Aim of the exercise: Only the lines from the start up to and including the line containing "0, .3), kerbm)" should be repeated, word for word.

Scene script records:
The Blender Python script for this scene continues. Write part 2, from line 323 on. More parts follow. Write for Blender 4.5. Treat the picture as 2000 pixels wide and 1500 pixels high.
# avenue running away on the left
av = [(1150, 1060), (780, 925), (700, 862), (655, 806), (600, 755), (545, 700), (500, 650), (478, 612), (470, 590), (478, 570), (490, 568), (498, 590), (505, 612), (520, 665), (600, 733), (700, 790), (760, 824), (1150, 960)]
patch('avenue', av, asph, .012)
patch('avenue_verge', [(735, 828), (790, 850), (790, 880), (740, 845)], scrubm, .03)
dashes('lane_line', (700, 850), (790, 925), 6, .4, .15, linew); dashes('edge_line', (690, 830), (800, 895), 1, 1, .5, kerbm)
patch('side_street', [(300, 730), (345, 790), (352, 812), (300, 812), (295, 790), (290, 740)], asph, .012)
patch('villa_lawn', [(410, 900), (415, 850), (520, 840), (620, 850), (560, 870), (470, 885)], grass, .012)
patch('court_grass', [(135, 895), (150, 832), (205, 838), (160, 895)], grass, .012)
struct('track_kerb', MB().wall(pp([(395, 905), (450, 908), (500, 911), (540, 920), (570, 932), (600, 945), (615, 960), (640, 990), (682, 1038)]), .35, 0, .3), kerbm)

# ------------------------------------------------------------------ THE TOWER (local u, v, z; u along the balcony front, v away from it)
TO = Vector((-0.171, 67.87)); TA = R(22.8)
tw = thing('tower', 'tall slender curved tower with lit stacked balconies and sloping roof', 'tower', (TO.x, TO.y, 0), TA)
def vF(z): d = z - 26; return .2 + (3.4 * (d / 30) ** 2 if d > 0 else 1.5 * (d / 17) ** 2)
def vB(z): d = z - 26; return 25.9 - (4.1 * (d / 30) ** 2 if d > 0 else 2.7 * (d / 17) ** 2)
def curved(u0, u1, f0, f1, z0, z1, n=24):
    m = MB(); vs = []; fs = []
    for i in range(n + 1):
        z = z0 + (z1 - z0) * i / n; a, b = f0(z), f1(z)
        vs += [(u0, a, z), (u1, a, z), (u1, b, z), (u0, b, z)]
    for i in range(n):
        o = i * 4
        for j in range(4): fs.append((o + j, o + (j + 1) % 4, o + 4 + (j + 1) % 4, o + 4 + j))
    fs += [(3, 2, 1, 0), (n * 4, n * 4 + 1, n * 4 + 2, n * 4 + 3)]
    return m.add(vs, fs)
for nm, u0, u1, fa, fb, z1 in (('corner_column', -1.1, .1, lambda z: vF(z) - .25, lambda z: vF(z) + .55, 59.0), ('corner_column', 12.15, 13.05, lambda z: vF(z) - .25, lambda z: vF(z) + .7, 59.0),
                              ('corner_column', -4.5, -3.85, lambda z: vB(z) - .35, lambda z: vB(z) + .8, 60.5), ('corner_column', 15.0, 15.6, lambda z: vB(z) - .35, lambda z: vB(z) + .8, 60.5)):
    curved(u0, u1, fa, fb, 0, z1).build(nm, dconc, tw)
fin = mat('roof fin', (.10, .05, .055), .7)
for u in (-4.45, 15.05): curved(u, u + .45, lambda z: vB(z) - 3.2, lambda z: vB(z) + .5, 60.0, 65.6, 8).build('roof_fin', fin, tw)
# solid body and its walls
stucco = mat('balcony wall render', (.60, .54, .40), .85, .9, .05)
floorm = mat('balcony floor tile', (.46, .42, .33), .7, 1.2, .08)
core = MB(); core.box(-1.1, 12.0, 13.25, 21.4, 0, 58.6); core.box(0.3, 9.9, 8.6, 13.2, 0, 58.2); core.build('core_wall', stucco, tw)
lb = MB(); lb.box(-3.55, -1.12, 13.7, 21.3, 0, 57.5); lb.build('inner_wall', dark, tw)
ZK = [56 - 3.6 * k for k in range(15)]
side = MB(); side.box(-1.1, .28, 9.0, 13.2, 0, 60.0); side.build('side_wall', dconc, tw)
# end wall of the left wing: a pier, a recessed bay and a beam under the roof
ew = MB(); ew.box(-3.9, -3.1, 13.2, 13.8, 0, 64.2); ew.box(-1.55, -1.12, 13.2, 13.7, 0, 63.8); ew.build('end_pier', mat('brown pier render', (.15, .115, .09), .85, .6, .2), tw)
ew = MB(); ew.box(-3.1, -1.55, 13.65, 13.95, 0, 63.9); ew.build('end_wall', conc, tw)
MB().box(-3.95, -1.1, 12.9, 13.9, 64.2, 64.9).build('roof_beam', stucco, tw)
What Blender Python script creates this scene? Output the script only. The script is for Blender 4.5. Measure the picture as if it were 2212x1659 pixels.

Exercise result:
The Blender Python script for this scene continues. Write part 2, from line 323 on. More parts follow. Write for Blender 4.5. Treat the picture as 2000 pixels wide and 1500 pixels high.
# avenue running away on the left
av = [(1150, 1060), (780, 925), (700, 862), (655, 806), (600, 755), (545, 700), (500, 650), (478, 612), (470, 590), (478, 570), (490, 568), (498, 590), (505, 612), (520, 665), (600, 733), (700, 790), (760, 824), (1150, 960)]
patch('avenue', av, asph, .012)
patch('avenue_verge', [(735, 828), (790, 850), (790, 880), (740, 845)], scrubm, .03)
dashes('lane_line', (700, 850), (790, 925), 6, .4, .15, linew); dashes('edge_line', (690, 830), (800, 895), 1, 1, .5, kerbm)
patch('side_street', [(300, 730), (345, 790), (352, 812), (300, 812), (295, 790), (290, 740)], asph, .012)
patch('villa_lawn', [(410, 900), (415, 850), (520, 840), (620, 850), (560, 870), (470, 885)], grass, .012)
patch('court_grass', [(135, 895), (150, 832), (205, 838), (160, 895)], grass, .012)
struct('track_kerb', MB().wall(pp([(395, 905), (450, 908), (500, 911), (540, 920), (570, 932), (600, 945), (615, 960), (640, 990), (682, 1038)]), .35, 0, .3), kerbm)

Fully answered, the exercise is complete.